**Do this**: Give back an exact copy of the lines from the start of the material through the line bearing "cam.matrix_world = Matrix.Translation((-3.81, -5.6114936, 1.6))". Include both ends and nothing else.

(Scenes as source code)

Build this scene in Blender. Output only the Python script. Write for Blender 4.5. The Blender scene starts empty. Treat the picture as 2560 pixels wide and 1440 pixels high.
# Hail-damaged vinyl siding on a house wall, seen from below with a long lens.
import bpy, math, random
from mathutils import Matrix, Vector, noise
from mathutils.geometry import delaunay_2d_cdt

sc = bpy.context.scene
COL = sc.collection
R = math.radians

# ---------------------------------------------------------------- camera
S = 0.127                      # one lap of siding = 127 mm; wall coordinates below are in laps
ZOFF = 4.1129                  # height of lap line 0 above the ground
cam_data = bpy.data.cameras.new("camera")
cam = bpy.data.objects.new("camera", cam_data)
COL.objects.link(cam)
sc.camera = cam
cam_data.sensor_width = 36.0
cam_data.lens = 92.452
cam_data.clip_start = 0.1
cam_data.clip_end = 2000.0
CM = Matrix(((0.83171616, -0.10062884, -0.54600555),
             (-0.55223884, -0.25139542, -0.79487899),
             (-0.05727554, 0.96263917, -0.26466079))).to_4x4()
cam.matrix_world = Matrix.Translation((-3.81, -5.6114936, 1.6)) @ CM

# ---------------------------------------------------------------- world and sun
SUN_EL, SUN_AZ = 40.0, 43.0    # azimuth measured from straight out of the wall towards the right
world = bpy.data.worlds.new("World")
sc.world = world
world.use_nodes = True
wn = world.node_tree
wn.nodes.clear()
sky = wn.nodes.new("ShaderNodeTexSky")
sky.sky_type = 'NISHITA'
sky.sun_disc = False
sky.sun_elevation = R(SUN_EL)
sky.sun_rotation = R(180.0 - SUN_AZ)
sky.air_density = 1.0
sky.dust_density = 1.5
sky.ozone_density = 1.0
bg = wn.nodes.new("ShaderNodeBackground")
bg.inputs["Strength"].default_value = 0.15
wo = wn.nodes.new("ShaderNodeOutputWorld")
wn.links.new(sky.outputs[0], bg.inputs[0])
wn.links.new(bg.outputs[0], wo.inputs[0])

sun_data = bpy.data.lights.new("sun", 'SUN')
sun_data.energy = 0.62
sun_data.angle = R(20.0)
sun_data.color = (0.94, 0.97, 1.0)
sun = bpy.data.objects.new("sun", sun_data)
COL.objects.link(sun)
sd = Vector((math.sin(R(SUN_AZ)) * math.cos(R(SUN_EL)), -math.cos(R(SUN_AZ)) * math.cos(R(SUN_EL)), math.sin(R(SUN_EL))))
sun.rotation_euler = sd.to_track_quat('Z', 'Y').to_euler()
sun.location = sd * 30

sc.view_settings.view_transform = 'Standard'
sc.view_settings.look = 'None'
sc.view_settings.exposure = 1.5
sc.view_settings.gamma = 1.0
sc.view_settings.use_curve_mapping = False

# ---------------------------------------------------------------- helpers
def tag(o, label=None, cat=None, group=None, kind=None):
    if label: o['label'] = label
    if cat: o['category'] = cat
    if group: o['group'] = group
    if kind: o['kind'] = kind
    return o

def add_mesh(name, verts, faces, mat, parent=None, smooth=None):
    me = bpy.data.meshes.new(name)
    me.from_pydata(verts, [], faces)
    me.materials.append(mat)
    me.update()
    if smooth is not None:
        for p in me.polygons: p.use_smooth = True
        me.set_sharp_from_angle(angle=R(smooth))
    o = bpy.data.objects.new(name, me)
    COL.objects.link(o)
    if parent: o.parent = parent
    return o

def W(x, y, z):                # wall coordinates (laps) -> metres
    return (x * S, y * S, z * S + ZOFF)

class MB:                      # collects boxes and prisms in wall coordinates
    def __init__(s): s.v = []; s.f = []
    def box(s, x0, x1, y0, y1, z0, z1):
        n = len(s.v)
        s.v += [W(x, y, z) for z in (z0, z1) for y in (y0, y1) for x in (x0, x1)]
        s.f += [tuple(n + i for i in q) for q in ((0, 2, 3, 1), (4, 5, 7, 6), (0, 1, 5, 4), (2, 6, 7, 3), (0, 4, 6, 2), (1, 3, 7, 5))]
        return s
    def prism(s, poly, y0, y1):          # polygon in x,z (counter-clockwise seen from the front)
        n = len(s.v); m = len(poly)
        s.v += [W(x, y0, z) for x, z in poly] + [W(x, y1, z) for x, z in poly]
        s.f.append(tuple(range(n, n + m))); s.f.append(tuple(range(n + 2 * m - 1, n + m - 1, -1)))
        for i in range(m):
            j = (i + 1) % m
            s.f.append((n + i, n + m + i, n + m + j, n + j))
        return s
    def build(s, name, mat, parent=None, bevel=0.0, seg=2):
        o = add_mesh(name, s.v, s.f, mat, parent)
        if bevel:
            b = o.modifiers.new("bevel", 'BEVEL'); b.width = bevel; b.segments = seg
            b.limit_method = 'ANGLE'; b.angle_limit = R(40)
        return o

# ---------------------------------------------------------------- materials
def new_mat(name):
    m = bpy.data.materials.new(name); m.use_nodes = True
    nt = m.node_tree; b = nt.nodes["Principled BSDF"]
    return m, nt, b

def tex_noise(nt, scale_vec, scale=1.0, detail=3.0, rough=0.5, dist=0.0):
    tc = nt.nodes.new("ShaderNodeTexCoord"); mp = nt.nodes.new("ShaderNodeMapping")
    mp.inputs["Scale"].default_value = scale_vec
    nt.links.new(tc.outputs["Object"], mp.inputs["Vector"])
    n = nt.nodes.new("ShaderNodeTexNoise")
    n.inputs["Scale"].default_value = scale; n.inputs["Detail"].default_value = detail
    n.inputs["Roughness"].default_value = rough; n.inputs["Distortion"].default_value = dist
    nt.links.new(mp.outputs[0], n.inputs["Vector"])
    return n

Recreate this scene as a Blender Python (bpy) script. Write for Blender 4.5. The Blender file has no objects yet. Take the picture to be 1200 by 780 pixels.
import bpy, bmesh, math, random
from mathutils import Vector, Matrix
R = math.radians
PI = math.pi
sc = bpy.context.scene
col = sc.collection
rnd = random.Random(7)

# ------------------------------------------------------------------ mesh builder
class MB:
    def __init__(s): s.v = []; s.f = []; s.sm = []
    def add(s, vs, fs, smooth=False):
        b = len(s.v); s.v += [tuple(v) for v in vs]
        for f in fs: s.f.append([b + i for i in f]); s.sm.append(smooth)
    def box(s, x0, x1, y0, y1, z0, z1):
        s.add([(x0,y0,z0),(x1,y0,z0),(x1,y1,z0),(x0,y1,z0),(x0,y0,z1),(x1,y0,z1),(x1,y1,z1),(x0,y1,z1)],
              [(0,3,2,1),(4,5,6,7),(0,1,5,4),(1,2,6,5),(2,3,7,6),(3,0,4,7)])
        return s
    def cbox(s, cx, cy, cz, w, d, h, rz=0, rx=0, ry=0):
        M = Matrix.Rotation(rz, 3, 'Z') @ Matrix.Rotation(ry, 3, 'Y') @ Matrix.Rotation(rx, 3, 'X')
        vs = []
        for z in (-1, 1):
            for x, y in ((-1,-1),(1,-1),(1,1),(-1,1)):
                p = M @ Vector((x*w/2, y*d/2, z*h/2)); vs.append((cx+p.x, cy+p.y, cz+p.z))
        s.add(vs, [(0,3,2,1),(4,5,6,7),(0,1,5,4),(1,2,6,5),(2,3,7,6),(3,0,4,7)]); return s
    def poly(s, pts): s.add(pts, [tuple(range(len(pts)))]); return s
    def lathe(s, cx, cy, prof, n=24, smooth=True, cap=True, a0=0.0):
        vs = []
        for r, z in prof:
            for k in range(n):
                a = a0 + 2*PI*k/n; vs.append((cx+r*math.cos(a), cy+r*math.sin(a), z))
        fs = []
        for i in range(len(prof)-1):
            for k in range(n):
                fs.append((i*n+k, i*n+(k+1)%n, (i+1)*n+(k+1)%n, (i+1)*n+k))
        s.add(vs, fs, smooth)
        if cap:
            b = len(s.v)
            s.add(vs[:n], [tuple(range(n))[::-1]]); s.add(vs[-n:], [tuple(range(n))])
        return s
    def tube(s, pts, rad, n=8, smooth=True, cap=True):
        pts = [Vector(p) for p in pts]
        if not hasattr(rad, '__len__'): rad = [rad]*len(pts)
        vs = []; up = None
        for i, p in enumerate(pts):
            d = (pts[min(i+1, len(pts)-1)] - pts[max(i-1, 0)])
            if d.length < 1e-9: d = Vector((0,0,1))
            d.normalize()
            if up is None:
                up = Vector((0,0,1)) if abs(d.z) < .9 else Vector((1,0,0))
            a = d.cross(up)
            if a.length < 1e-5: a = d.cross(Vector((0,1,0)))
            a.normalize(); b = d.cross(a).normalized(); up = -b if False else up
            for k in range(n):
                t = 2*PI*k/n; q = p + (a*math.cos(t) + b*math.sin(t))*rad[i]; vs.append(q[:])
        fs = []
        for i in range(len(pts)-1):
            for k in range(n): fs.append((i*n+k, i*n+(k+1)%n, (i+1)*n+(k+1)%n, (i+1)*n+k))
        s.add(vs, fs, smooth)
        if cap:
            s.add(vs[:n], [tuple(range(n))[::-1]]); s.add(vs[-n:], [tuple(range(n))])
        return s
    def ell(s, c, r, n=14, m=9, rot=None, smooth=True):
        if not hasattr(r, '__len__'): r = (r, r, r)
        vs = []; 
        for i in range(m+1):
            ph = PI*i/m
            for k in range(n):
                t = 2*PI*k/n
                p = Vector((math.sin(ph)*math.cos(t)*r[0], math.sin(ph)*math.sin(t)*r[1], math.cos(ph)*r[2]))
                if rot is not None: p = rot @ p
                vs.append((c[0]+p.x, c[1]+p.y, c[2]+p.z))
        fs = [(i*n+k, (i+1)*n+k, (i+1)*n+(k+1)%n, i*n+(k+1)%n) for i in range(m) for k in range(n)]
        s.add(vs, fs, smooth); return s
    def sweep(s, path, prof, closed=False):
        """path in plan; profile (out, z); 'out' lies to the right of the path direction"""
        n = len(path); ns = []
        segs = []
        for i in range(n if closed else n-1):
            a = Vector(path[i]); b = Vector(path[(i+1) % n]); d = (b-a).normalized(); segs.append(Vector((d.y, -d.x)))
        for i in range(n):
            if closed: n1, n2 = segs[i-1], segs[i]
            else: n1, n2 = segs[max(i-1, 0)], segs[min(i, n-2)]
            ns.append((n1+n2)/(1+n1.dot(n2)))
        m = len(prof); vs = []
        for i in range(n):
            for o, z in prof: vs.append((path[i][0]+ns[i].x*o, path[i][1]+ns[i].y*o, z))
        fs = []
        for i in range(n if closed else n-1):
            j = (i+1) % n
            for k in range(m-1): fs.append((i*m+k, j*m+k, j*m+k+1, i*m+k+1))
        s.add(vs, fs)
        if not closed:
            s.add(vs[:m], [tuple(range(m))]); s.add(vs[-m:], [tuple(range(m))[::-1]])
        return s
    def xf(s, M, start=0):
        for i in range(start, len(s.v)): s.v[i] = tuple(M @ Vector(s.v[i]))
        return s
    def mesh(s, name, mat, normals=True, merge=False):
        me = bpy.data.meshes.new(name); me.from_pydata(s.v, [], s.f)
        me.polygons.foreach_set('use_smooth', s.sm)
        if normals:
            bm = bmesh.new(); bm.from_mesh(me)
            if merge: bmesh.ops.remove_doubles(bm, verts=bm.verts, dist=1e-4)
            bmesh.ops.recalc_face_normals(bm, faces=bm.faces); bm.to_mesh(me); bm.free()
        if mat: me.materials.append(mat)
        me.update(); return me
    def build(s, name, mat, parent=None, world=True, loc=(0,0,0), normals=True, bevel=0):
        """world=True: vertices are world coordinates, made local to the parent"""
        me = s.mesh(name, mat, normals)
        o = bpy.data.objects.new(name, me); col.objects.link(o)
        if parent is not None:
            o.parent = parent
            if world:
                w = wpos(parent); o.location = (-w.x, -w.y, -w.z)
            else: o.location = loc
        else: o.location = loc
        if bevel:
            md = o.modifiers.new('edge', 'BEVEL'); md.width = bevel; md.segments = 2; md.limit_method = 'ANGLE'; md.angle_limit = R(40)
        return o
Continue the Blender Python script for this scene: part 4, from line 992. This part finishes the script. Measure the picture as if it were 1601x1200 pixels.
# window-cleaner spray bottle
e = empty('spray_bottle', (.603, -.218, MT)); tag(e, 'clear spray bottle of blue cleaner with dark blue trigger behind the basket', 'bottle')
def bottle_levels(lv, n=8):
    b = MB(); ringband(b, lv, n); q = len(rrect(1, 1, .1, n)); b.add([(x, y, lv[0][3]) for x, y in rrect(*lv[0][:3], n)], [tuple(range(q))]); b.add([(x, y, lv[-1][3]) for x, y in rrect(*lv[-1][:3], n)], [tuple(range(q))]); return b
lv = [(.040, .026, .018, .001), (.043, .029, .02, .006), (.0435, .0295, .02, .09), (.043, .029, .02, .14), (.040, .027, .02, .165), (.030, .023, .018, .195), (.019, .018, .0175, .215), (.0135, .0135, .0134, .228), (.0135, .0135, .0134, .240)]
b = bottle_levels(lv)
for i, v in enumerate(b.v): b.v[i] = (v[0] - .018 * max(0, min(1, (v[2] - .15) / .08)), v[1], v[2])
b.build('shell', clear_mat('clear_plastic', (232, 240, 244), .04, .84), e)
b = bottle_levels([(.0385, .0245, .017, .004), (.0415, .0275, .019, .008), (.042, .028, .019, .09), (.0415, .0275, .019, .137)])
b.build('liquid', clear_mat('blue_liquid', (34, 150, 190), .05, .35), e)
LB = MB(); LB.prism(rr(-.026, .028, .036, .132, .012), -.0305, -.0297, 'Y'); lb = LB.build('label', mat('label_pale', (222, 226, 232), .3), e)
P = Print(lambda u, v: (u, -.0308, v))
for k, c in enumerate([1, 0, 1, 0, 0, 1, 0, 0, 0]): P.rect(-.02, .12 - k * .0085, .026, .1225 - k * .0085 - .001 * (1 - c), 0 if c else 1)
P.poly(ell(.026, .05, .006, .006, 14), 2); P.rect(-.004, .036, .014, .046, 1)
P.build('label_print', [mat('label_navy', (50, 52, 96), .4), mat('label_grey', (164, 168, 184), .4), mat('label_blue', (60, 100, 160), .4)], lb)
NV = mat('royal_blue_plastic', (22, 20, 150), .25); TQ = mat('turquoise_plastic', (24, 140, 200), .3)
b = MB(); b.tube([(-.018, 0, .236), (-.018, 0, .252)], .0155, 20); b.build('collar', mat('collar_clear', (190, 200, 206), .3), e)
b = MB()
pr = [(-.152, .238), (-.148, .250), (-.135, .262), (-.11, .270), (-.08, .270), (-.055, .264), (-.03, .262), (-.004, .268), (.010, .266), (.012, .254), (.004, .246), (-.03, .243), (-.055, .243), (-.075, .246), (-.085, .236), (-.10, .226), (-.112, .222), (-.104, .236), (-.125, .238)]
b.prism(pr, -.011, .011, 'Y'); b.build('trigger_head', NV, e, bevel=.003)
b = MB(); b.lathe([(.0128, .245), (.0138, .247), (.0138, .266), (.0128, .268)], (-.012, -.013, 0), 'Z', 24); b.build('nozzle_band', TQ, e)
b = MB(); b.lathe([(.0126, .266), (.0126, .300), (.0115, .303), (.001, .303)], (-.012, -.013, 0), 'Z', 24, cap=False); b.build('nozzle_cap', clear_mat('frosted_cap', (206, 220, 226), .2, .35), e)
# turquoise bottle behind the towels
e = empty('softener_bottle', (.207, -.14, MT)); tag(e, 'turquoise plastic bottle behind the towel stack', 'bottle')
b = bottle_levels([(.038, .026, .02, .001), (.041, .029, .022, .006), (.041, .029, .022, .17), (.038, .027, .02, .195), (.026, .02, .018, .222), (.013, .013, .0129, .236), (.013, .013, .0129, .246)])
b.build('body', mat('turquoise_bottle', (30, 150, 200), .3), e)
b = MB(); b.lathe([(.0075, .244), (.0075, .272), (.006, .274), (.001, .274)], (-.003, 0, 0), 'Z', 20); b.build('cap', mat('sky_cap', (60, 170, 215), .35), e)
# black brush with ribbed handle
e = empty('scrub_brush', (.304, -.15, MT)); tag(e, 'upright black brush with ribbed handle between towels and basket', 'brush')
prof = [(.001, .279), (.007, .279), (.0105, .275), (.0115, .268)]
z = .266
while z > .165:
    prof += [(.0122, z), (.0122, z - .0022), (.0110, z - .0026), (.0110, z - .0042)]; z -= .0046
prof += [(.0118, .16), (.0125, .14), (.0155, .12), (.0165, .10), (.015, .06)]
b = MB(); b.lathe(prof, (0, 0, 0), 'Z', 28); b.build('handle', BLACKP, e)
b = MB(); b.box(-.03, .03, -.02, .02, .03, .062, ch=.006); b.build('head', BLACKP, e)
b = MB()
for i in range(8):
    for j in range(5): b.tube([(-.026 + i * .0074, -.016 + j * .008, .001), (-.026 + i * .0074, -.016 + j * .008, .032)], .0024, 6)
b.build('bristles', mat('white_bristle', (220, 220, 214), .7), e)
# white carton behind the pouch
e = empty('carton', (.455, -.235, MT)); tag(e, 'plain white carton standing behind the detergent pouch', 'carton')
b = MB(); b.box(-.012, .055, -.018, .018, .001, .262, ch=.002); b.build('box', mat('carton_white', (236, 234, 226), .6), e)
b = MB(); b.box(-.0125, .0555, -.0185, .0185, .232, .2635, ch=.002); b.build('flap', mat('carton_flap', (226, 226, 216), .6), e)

**Worked solution**:
Build this scene in Blender. Output only the Python script. Write for Blender 4.5. The Blender scene starts empty. Treat the picture as 2560 pixels wide and 1440 pixels high.
# Hail-damaged vinyl siding on a house wall, seen from below with a long lens.
import bpy, math, random
from mathutils import Matrix, Vector, noise
from mathutils.geometry import delaunay_2d_cdt

sc = bpy.context.scene
COL = sc.collection
R = math.radians

# ---------------------------------------------------------------- camera
S = 0.127                      # one lap of siding = 127 mm; wall coordinates below are in laps
ZOFF = 4.1129                  # height of lap line 0 above the ground
cam_data = bpy.data.cameras.new("camera")
cam = bpy.data.objects.new("camera", cam_data)
COL.objects.link(cam)
sc.camera = cam
cam_data.sensor_width = 36.0
cam_data.lens = 92.452
cam_data.clip_start = 0.1
cam_data.clip_end = 2000.0
CM = Matrix(((0.83171616, -0.10062884, -0.54600555),
             (-0.55223884, -0.25139542, -0.79487899),
             (-0.05727554, 0.96263917, -0.26466079))).to_4x4()
cam.matrix_world = Matrix.Translation((-3.81, -5.6114936, 1.6)) @ CM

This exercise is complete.